== Recorded data ==

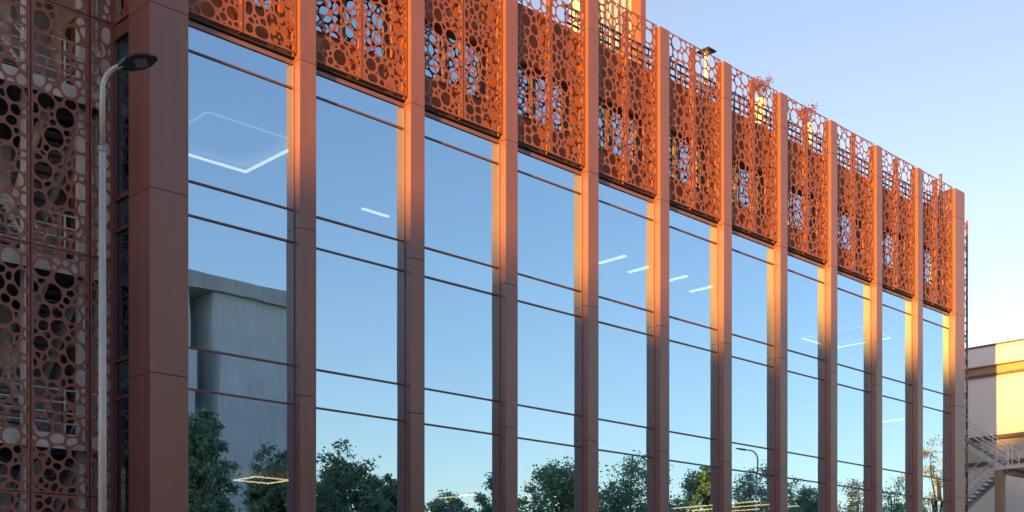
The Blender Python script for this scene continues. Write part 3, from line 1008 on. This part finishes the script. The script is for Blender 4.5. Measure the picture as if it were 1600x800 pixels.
# ------------------------------------------------------------------ blocks far down the street that shade the lower facade; the last shades reflected trees
tan = math.tan(R(SUN_EL))
tt = 60 / SUN_TRAVEL.y
shift = SUN_TRAVEL.x * tt
def block(x0, x1, zshade, label):
    zr = zshade + tt * tan
    T = thing('apartment_block', label, 'building', ((x0 + x1)/2, -66, 0), 'apartment blocks down the street')
    w = (x1 - x0)/2
    MB().box(-w, w, -6, 6, 0, zr + EYE - .4).build('wall', 'block_wall', T, lift=0)
    MB().box(-w, w, -6.0, 6.0, zr + EYE - .399, zr + EYE).build('roof', 'roof_edge', T, lift=0)
    fm = MB().box(-.7, .7, 0, .05, 0, 1.5).mesh('window', 'white_paint', lift=0)
    pm_ = MB().box(-.6, .6, .051, .06, .1, 1.4).mesh('pane', 'dark_pane', lift=0)
    nx = max(1, int(2*w / 3.2))
    for fl_ in range(int(zr / 3.1)):
        for i in range(nx):
            wo_ = link('window', fm, T, (-w + (i + .5) * 2*w/nx, 6.0, 1.2 + fl_ * 3.1))
            link('pane', pm_, wo_)
block(-shift - 30.0, -shift + 19.8, 11.5, 'longest beige apartment block beside the lowest one')
block(-shift + 19.85, -shift + 38.5, 10.3, 'lowest wide beige apartment block down the street')
block(-shift + 38.55, -shift + 63.0, 11.8, 'wide beige apartment block second from the street end')
block(-shift + 63.05, -shift + 85.0, 12.6, 'beige apartment block at the near street end')
block(-shift + 85.05, -shift + 118.0, 12.0, 'unseen long beige block added to shade the reflected trees')  # added out of view to keep sun off the reflected trees

# ------------------------------------------------------------------ unseen row across the street, added to block the low sky glow
def house(x0, x1, h, label):
    T = thing('occluder_house', label, 'building', ((x0 + x1)/2, -42, 0), 'unseen houses added to block sky glow')
    w = (x1 - x0)/2 - .05
    MB().box(-w, w, -6, 6, 0, h).build('wall', 'block_wall', T, lift=0)
    MB().loft([[(-w - .2, -6.3, h), (w + .2, -6.3, h), (w + .2, 6.3, h), (-w - .2, 6.3, h)],
               [(-w - .2, -.2, h + 2.6), (w + .2, -.2, h + 2.6), (w + .2, .2, h + 2.6), (-w - .2, .2, h + 2.6)]]).build('roof', 'roof_felt', T, lift=0)
    fm = MB().box(-.6, .6, 0, .05, 0, 1.7).mesh('window', 'white_paint', lift=0)
    pm_ = MB().box(-.5, .5, .051, .06, .1, 1.6).mesh('pane', 'dark_pane', lift=0)
    nx = int(2*w / 2.8)
    for f in range(int((h - 1) / 3.2)):
        for i in range(nx):
            wo_ = link('window', fm, T, (-w + (i + .5) * 2*w/nx, 6.0, 1.0 + f * 3.2))
            link('pane', pm_, wo_)
house(-14, 6, 15.5, 'unseen glow-blocking house nearest to the viewpoint')
house(-34, -14, 16.5, 'second unseen glow-blocking house counting away from the viewpoint')
house(-58, -34, 15.0, 'widest unseen glow-blocking house across the street')
house(-80, -58, 16.0, 'farthest unseen glow-blocking house across the street')

# ------------------------------------------------------------------ unseen neighbour added left of the office to shade its corner column
NB = thing('shade_caster_building', 'unseen low beige building with a corner tower, added to shade the office corner', 'building', (-27, 2.5, 0))
MB().box(-14, 14, -11.5, 11.5, 0, 11.0).build('wall', 'block_wall', NB, lift=0)
MB().box(-14.2, 13.98, -11.48, 11.7, 11.0, 11.3).build('roof', 'roof_felt', NB, lift=0)
MB().box(8.0, 14, -11.5, -3.0, 11.301, 22.0).build('tower_wall', 'block_wall', NB, lift=0)  # tower shaped to cast shade on the corner, with sky left open beside it
MB().box(7.9, 14.0, -11.5, -2.9, 22.0, 22.3).build('tower_roof', 'roof_felt', NB, lift=0)
nf = MB().box(-.7, .7, -.05, 0, 0, 1.6).mesh('window', 'white_paint', lift=0)
np_ = MB().box(-.6, .6, -.06, -.051, .1, 1.5).mesh('pane', 'dark_pane', lift=0)
for fl_ in range(3):
    for i in range(8):
        wo_ = link('window', nf, NB, (-12.2 + i * 3.5, -11.5, 1.4 + fl_ * 3.4))
        link('pane', np_, wo_)
    for i in range(6):
        wo_ = link('window', nf, NB, (14.0, -9.2 + i * 3.7, 1.4 + fl_ * 3.4), (0, 0, R(90)))
        link('pane', np_, wo_)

===

Request> Transcribe all the lines above exactly, apart from the pictures.

The output>
The Blender Python script for this scene continues. Write part 3, from line 1008 on. This part finishes the script. The script is for Blender 4.5. Measure the picture as if it were 1600x800 pixels.
# ------------------------------------------------------------------ blocks far down the street that shade the lower facade; the last shades reflected trees
tan = math.tan(R(SUN_EL))
tt = 60 / SUN_TRAVEL.y
shift = SUN_TRAVEL.x * tt
def block(x0, x1, zshade, label):
    zr = zshade + tt * tan
    T = thing('apartment_block', label, 'building', ((x0 + x1)/2, -66, 0), 'apartment blocks down the street')
    w = (x1 - x0)/2
    MB().box(-w, w, -6, 6, 0, zr + EYE - .4).build('wall', 'block_wall', T, lift=0)
    MB().box(-w, w, -6.0, 6.0, zr + EYE - .399, zr + EYE).build('roof', 'roof_edge', T, lift=0)
    fm = MB().box(-.7, .7, 0, .05, 0, 1.5).mesh('window', 'white_paint', lift=0)
    pm_ = MB().box(-.6, .6, .051, .06, .1, 1.4).mesh('pane', 'dark_pane', lift=0)
    nx = max(1, int(2*w / 3.2))
    for fl_ in range(int(zr / 3.1)):
        for i in range(nx):
            wo_ = link('window', fm, T, (-w + (i + .5) * 2*w/nx, 6.0, 1.2 + fl_ * 3.1))
            link('pane', pm_, wo_)
block(-shift - 30.0, -shift + 19.8, 11.5, 'longest beige apartment block beside the lowest one')
block(-shift + 19.85, -shift + 38.5, 10.3, 'lowest wide beige apartment block down the street')
block(-shift + 38.55, -shift + 63.0, 11.8, 'wide beige apartment block second from the street end')
block(-shift + 63.05, -shift + 85.0, 12.6, 'beige apartment block at the near street end')
block(-shift + 85.05, -shift + 118.0, 12.0, 'unseen long beige block added to shade the reflected trees')  # added out of view to keep sun off the reflected trees

# ------------------------------------------------------------------ unseen row across the street, added to block the low sky glow
def house(x0, x1, h, label):
    T = thing('occluder_house', label, 'building', ((x0 + x1)/2, -42, 0), 'unseen houses added to block sky glow')
    w = (x1 - x0)/2 - .05
    MB().box(-w, w, -6, 6, 0, h).build('wall', 'block_wall', T, lift=0)
    MB().loft([[(-w - .2, -6.3, h), (w + .2, -6.3, h), (w + .2, 6.3, h), (-w - .2, 6.3, h)],
               [(-w - .2, -.2, h + 2.6), (w + .2, -.2, h + 2.6), (w + .2, .2, h + 2.6), (-w - .2, .2, h + 2.6)]]).build('roof', 'roof_felt', T, lift=0)
    fm = MB().box(-.6, .6, 0, .05, 0, 1.7).mesh('window', 'white_paint', lift=0)
    pm_ = MB().box(-.5, .5, .051, .06, .1, 1.6).mesh('pane', 'dark_pane', lift=0)
    nx = int(2*w / 2.8)
    for f in range(int((h - 1) / 3.2)):
        for i in range(nx):
            wo_ = link('window', fm, T, (-w + (i + .5) * 2*w/nx, 6.0, 1.0 + f * 3.2))
            link('pane', pm_, wo_)
house(-14, 6, 15.5, 'unseen glow-blocking house nearest to the viewpoint')
house(-34, -14, 16.5, 'second unseen glow-blocking house counting away from the viewpoint')
house(-58, -34, 15.0, 'widest unseen glow-blocking house across the street')
house(-80, -58, 16.0, 'farthest unseen glow-blocking house across the street')

# ------------------------------------------------------------------ unseen neighbour added left of the office to shade its corner column
NB = thing('shade_caster_building', 'unseen low beige building with a corner tower, added to shade the office corner', 'building', (-27, 2.5, 0))
MB().box(-14, 14, -11.5, 11.5, 0, 11.0).build('wall', 'block_wall', NB, lift=0)
MB().box(-14.2, 13.98, -11.48, 11.7, 11.0, 11.3).build('roof', 'roof_felt', NB, lift=0)
MB().box(8.0, 14, -11.5, -3.0, 11.301, 22.0).build('tower_wall', 'block_wall', NB, lift=0)  # tower shaped to cast shade on the corner, with sky left open beside it
MB().box(7.9, 14.0, -11.5, -2.9, 22.0, 22.3).build('tower_roof', 'roof_felt', NB, lift=0)
nf = MB().box(-.7, .7, -.05, 0, 0, 1.6).mesh('window', 'white_paint', lift=0)
np_ = MB().box(-.6, .6, -.06, -.051, .1, 1.5).mesh('pane', 'dark_pane', lift=0)
for fl_ in range(3):
    for i in range(8):
        wo_ = link('window', nf, NB, (-12.2 + i * 3.5, -11.5, 1.4 + fl_ * 3.4))
        link('pane', np_, wo_)
    for i in range(6):
        wo_ = link('window', nf, NB, (14.0, -9.2 + i * 3.7, 1.4 + fl_ * 3.4), (0, 0, R(90)))
        link('pane', np_, wo_)